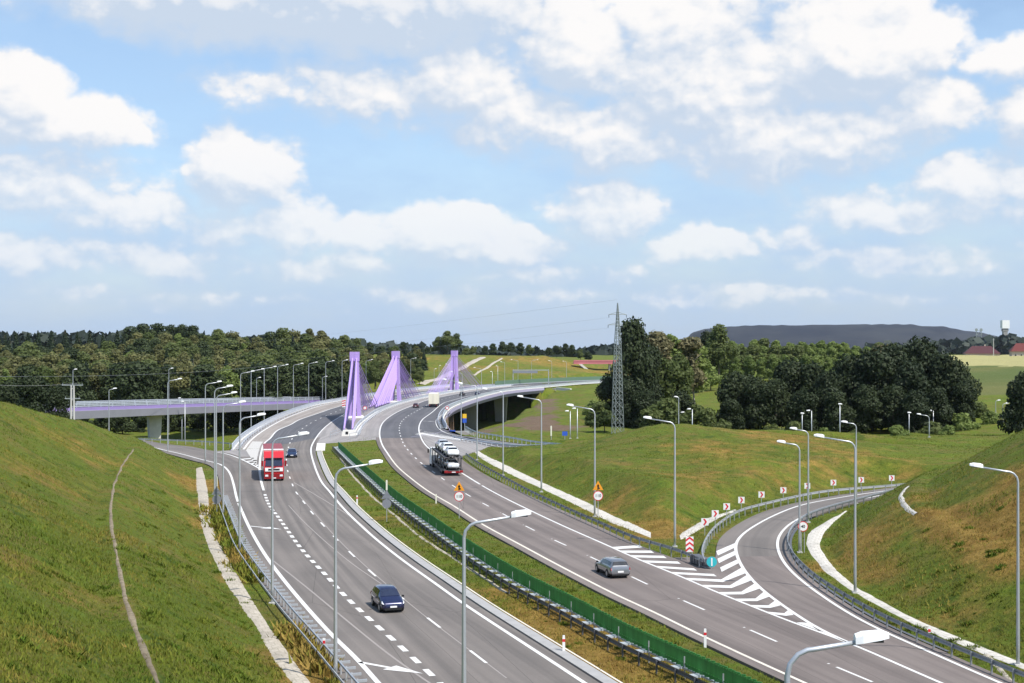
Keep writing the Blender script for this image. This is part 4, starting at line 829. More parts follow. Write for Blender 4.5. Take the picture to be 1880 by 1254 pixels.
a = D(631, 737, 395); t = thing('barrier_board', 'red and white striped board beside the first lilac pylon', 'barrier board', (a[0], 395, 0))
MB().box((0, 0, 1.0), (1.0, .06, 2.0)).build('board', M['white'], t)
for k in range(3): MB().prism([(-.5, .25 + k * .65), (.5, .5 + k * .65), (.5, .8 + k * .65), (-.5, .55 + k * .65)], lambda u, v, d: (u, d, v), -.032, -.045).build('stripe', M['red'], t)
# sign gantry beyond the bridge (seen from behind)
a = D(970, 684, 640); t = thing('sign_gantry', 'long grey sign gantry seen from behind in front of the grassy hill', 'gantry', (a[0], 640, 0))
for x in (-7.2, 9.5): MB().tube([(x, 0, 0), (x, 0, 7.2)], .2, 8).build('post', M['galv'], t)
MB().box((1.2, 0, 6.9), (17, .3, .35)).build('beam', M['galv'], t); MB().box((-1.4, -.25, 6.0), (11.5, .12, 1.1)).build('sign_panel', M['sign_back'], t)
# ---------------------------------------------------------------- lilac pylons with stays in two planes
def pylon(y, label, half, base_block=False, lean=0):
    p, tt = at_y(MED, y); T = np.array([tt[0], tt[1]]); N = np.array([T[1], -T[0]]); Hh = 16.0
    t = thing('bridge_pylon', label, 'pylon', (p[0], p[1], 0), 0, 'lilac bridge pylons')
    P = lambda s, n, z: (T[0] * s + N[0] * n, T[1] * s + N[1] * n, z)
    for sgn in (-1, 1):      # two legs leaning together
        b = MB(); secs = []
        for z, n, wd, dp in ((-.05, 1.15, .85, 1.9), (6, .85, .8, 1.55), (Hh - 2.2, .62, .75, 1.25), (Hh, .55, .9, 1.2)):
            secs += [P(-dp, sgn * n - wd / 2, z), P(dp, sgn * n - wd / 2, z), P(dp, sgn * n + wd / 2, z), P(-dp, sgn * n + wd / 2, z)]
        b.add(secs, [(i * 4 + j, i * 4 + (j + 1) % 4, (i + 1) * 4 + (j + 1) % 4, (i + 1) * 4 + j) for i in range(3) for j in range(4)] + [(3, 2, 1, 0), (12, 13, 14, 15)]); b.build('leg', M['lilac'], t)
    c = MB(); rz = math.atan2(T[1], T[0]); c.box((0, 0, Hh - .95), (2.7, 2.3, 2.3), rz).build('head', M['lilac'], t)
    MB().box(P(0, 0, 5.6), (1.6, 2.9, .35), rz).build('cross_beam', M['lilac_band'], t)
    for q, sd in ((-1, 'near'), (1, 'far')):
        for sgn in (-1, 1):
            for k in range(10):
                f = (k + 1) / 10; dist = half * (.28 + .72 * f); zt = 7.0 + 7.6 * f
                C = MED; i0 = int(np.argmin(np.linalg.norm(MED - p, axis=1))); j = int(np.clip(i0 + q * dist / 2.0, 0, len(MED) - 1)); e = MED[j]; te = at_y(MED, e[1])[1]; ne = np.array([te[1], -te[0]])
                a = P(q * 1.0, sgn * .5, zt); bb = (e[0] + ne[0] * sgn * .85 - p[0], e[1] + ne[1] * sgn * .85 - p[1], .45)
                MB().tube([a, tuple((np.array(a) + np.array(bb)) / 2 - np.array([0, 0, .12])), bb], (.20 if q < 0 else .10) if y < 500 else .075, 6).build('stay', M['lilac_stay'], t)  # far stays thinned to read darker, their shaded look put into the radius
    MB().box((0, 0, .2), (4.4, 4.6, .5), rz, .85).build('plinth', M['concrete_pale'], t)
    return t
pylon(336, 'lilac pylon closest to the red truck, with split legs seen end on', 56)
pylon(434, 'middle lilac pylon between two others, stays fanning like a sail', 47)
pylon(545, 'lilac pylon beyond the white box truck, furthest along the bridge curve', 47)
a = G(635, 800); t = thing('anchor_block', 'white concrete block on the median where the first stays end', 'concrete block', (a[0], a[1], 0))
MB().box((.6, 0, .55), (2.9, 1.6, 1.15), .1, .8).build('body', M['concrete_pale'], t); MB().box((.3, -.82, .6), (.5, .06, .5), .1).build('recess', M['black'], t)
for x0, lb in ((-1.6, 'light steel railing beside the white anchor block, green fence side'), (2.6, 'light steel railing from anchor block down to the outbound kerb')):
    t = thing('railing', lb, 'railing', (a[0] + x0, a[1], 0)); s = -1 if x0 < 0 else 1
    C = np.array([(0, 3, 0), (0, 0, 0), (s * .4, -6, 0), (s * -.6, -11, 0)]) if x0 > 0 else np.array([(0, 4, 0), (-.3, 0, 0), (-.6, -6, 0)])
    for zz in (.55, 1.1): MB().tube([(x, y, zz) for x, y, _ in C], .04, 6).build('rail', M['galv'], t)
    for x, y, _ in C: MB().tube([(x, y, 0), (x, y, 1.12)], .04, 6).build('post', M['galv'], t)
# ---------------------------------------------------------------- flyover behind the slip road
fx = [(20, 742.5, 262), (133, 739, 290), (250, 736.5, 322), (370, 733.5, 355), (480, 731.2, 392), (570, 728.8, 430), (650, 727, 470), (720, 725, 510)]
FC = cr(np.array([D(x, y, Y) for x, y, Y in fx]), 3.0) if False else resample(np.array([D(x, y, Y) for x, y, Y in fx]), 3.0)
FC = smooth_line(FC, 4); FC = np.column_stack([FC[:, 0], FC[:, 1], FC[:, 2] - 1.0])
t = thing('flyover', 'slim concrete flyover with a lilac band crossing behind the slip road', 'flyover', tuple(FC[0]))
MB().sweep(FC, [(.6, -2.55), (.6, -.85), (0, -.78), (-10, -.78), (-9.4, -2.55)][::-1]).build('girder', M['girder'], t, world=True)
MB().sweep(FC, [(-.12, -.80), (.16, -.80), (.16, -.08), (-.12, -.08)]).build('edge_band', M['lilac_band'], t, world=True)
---
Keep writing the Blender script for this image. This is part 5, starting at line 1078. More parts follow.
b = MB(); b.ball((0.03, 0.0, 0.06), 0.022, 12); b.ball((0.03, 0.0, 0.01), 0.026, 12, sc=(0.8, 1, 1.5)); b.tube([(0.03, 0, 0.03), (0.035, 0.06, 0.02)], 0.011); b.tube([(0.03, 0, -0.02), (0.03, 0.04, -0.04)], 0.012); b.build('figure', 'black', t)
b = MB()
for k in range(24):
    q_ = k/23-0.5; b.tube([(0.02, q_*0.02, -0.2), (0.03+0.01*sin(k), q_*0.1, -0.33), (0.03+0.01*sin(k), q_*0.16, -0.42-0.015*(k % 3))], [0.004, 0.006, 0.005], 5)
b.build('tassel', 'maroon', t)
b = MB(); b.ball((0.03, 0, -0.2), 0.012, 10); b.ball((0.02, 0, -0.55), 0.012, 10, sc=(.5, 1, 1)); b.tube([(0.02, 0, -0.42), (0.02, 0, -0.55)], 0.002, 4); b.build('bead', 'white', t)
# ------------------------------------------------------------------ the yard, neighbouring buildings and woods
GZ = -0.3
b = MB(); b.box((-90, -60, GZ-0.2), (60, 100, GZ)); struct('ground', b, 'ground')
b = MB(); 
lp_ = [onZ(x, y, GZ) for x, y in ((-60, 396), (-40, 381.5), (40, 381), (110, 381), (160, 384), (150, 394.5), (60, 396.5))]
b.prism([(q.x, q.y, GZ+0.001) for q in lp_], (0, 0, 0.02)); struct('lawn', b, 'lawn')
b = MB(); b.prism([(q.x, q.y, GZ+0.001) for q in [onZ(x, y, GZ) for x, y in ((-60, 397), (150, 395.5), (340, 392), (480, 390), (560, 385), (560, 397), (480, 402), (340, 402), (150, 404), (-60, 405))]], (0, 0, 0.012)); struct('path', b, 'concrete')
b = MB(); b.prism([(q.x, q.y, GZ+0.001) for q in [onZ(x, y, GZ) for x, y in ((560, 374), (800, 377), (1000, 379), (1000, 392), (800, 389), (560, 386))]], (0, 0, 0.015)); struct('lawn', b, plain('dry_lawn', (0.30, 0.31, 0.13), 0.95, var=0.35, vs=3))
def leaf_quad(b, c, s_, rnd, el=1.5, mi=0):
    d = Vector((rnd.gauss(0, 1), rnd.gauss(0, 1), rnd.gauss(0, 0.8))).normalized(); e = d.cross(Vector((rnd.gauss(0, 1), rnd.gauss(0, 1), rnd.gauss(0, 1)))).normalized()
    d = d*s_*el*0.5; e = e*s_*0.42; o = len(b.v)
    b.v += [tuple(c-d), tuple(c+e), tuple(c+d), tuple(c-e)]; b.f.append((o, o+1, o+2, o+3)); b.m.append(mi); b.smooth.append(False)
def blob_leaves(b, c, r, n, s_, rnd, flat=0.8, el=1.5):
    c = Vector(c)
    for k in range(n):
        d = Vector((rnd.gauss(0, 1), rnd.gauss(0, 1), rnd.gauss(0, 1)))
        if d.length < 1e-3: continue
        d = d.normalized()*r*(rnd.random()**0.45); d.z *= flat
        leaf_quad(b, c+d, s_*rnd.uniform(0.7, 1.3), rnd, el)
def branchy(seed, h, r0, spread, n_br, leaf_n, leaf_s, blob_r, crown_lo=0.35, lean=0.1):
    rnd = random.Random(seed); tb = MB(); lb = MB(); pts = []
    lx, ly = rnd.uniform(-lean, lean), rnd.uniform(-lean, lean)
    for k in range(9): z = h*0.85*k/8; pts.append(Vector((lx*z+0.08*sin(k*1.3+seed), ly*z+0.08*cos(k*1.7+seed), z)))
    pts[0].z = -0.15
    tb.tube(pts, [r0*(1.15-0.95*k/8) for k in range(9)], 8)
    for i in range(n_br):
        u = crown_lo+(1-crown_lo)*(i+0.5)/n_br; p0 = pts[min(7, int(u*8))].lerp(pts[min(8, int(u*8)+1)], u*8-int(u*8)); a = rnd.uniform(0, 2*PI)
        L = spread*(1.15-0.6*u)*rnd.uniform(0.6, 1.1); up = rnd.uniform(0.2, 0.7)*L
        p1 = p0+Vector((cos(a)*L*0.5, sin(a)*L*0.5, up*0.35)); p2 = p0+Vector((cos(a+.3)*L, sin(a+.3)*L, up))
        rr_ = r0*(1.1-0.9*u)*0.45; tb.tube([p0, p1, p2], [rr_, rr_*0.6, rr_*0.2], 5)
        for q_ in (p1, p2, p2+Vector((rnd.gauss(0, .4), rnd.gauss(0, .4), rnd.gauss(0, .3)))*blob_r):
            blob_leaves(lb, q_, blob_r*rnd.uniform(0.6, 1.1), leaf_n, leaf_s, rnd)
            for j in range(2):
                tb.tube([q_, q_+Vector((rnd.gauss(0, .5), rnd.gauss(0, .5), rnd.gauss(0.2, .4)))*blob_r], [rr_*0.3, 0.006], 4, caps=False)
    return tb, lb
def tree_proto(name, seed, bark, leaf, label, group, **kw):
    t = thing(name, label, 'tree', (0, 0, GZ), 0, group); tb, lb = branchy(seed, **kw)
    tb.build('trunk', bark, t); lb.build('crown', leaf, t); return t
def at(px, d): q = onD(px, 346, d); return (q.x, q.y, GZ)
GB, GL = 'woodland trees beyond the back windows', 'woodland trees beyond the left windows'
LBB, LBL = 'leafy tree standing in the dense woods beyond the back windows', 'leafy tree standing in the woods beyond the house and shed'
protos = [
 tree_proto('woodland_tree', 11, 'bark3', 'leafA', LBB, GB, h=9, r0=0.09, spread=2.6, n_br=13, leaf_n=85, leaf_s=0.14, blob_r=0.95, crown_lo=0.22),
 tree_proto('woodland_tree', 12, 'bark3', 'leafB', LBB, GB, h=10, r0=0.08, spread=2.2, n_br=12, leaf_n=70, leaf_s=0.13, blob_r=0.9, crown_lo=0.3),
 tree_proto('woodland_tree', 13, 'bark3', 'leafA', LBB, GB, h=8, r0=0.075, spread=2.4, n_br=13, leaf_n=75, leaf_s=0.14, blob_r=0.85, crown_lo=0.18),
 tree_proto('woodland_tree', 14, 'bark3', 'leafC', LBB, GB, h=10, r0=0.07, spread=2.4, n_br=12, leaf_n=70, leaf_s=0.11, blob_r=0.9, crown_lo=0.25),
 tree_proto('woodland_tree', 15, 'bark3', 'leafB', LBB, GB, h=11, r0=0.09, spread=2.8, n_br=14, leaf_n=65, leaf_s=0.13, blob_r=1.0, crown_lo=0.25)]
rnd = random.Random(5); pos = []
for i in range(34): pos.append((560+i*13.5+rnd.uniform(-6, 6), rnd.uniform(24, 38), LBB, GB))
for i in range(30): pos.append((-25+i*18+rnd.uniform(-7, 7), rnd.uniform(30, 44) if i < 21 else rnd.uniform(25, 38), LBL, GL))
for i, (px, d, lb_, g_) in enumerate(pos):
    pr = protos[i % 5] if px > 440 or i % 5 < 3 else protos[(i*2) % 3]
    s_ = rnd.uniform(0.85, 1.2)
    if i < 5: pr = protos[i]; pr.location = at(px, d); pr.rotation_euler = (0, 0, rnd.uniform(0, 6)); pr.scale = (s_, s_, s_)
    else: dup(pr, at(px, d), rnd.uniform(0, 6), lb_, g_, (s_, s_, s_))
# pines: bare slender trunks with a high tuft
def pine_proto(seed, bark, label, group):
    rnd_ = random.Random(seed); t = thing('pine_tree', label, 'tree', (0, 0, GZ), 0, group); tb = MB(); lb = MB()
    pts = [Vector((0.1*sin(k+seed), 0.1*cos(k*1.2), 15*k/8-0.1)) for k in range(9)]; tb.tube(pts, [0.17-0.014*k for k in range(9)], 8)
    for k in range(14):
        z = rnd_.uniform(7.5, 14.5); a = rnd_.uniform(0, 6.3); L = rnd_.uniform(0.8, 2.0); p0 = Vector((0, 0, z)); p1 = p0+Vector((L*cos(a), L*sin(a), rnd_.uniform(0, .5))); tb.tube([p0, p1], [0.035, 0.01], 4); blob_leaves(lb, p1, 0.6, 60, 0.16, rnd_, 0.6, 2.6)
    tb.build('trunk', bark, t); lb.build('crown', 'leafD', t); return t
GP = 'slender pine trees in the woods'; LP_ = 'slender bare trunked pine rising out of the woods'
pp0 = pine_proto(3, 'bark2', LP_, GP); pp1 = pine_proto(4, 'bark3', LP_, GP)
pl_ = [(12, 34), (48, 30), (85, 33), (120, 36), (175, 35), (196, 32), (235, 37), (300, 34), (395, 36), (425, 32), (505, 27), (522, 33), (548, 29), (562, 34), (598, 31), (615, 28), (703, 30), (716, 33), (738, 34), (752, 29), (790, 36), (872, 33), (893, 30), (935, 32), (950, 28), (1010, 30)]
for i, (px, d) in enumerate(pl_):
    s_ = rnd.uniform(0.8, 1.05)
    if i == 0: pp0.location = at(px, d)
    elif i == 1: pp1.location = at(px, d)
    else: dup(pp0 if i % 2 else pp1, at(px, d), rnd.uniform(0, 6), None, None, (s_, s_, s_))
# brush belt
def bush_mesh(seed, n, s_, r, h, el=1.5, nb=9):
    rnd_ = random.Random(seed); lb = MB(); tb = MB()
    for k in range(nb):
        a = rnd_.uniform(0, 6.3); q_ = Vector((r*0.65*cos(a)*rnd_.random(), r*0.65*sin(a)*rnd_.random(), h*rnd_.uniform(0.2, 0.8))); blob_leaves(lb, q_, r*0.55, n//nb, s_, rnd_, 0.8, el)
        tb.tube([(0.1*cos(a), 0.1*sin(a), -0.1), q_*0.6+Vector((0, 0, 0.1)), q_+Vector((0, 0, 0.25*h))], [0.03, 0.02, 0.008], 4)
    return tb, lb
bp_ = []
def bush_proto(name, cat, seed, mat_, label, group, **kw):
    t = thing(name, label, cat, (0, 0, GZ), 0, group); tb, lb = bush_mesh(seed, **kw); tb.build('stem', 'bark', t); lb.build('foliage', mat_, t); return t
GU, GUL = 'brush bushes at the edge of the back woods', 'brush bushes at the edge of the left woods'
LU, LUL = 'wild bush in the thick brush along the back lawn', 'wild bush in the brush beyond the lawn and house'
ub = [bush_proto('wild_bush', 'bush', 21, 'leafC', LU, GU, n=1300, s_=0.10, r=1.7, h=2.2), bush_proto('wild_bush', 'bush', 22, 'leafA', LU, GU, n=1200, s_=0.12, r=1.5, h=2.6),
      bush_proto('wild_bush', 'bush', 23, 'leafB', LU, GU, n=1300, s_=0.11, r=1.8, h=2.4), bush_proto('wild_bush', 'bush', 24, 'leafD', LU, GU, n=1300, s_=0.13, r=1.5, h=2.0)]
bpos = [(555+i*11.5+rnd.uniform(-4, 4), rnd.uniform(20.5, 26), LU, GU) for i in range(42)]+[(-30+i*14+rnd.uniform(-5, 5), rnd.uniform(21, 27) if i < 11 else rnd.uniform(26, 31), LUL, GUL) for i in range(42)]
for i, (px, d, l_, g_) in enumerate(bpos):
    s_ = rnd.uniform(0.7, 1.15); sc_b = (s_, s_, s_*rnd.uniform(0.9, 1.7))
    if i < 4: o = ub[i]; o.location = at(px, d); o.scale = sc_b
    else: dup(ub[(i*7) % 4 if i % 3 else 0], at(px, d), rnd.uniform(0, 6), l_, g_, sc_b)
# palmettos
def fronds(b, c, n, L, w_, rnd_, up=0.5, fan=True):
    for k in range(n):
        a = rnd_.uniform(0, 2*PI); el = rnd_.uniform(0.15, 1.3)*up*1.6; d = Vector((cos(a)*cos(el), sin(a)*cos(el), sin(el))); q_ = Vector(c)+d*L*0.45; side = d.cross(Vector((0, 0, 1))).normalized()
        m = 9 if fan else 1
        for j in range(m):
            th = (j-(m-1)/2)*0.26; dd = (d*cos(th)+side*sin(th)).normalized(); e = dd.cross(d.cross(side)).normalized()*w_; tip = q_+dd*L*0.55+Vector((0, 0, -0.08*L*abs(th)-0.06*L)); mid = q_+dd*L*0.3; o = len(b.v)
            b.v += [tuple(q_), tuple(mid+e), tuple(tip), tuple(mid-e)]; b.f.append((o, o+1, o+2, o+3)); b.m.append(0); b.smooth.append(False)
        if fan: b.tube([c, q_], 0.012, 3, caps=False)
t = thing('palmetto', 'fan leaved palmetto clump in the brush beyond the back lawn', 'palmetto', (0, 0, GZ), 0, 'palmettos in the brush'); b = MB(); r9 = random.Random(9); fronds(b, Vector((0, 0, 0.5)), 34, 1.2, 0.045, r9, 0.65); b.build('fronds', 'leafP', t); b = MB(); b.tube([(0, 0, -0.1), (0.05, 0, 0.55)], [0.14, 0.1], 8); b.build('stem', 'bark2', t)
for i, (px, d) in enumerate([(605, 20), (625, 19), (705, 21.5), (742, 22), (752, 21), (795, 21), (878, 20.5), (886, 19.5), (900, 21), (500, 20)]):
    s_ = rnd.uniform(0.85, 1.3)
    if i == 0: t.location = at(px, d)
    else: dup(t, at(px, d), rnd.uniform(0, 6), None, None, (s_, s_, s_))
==
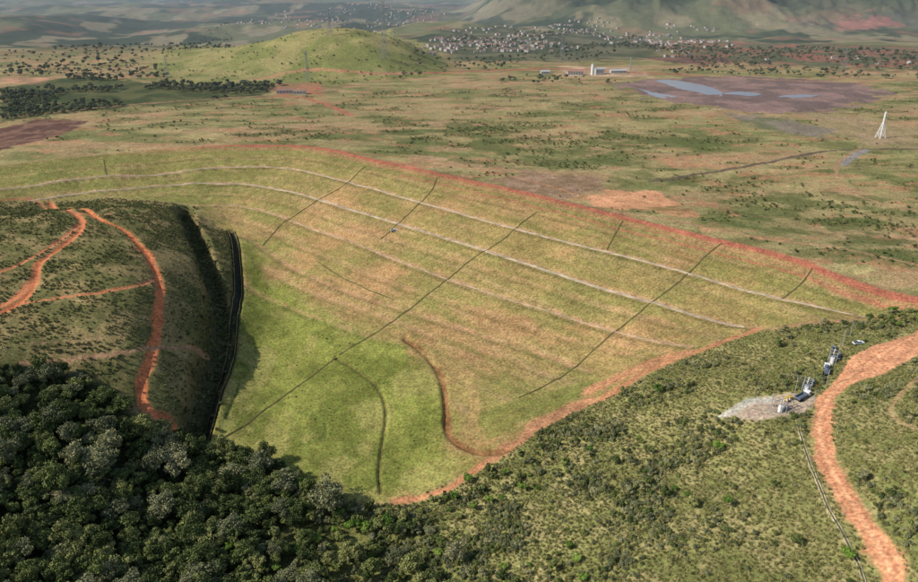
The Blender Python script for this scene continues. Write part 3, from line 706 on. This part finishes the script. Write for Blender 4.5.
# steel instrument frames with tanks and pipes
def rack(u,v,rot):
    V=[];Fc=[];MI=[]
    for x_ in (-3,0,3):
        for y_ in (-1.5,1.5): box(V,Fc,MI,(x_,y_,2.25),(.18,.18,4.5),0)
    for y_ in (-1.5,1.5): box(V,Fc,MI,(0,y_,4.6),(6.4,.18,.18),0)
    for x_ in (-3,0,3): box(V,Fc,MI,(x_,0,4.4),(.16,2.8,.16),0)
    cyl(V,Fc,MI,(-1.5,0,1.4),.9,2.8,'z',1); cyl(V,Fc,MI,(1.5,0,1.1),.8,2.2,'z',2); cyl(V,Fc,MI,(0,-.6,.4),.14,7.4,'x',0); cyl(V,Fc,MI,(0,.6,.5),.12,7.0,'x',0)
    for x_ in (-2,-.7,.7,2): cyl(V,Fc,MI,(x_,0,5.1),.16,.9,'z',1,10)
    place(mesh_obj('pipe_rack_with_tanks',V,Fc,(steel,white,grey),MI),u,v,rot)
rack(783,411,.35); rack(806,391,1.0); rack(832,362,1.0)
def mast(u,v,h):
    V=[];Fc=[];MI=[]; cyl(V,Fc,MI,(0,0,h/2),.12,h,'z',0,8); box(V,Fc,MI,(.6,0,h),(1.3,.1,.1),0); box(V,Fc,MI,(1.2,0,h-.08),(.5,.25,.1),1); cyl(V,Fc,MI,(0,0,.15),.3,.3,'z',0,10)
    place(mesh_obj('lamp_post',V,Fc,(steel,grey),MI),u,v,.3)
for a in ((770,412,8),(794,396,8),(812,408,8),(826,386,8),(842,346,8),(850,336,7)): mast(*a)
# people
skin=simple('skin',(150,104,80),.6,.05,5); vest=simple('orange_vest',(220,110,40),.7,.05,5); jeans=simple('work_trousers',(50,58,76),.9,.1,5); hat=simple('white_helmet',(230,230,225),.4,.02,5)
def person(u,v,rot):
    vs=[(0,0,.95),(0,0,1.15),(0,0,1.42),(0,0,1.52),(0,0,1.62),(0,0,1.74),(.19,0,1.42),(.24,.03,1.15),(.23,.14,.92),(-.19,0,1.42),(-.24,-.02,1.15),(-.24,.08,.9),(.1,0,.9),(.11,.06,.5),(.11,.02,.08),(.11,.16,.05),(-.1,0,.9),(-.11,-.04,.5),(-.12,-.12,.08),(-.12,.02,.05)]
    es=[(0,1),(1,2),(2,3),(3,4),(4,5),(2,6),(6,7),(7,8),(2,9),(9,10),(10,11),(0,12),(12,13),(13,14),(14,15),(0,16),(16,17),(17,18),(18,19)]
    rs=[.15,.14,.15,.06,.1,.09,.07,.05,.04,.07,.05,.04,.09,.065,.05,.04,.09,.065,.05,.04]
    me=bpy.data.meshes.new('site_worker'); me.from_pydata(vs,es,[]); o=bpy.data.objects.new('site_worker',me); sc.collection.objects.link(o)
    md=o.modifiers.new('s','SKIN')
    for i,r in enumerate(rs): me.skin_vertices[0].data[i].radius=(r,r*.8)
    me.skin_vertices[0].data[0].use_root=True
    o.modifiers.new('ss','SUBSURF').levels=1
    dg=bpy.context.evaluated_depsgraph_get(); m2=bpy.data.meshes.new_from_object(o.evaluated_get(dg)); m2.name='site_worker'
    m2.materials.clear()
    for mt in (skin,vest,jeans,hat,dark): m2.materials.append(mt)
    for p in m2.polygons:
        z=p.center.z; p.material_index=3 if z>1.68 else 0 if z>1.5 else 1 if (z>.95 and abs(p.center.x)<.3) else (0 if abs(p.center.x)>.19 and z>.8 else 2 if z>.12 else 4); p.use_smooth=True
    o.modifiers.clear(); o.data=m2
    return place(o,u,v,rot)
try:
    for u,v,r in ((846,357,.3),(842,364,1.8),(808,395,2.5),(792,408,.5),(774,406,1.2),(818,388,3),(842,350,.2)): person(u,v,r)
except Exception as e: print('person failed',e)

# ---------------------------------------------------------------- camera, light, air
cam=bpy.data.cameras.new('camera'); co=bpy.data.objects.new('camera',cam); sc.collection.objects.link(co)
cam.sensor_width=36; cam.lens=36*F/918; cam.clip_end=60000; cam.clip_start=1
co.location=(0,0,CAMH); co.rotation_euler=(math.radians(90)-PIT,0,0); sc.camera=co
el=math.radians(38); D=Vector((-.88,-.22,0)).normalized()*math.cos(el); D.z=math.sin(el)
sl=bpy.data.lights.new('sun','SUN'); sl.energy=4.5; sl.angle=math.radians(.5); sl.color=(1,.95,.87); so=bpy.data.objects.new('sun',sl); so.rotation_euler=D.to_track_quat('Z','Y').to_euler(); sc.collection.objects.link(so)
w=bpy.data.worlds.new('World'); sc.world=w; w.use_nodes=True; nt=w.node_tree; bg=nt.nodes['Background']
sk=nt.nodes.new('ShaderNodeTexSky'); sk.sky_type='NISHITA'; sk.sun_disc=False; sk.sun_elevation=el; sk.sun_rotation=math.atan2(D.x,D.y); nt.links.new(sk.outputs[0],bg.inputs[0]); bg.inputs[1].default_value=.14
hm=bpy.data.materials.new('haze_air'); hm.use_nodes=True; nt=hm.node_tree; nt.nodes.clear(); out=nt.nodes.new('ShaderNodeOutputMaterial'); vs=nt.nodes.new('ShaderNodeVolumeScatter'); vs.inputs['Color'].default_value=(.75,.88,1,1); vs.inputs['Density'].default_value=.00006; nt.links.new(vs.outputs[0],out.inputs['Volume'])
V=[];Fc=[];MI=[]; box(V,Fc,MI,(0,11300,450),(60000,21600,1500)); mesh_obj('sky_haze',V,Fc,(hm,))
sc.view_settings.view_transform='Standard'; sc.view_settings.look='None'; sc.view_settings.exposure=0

YOUR TASK
Repeat these lines exactly and nothing more: the one containing "M['girder'], t, world=True)", the one containing "M['lilac_band'], t, world=True)", and all the lines between.

RESPONSE BELOW
MB().sweep(FC, [(.6, -2.55), (.6, -.85), (0, -.78), (-10, -.78), (-9.4, -2.55)][::-1]).build('girder', M['girder'], t, world=True)
MB().sweep(FC, [(-.12, -.80), (.16, -.80), (.16, -.08), (-.12, -.08)]).build('edge_band', M['lilac_band'], t, world=True)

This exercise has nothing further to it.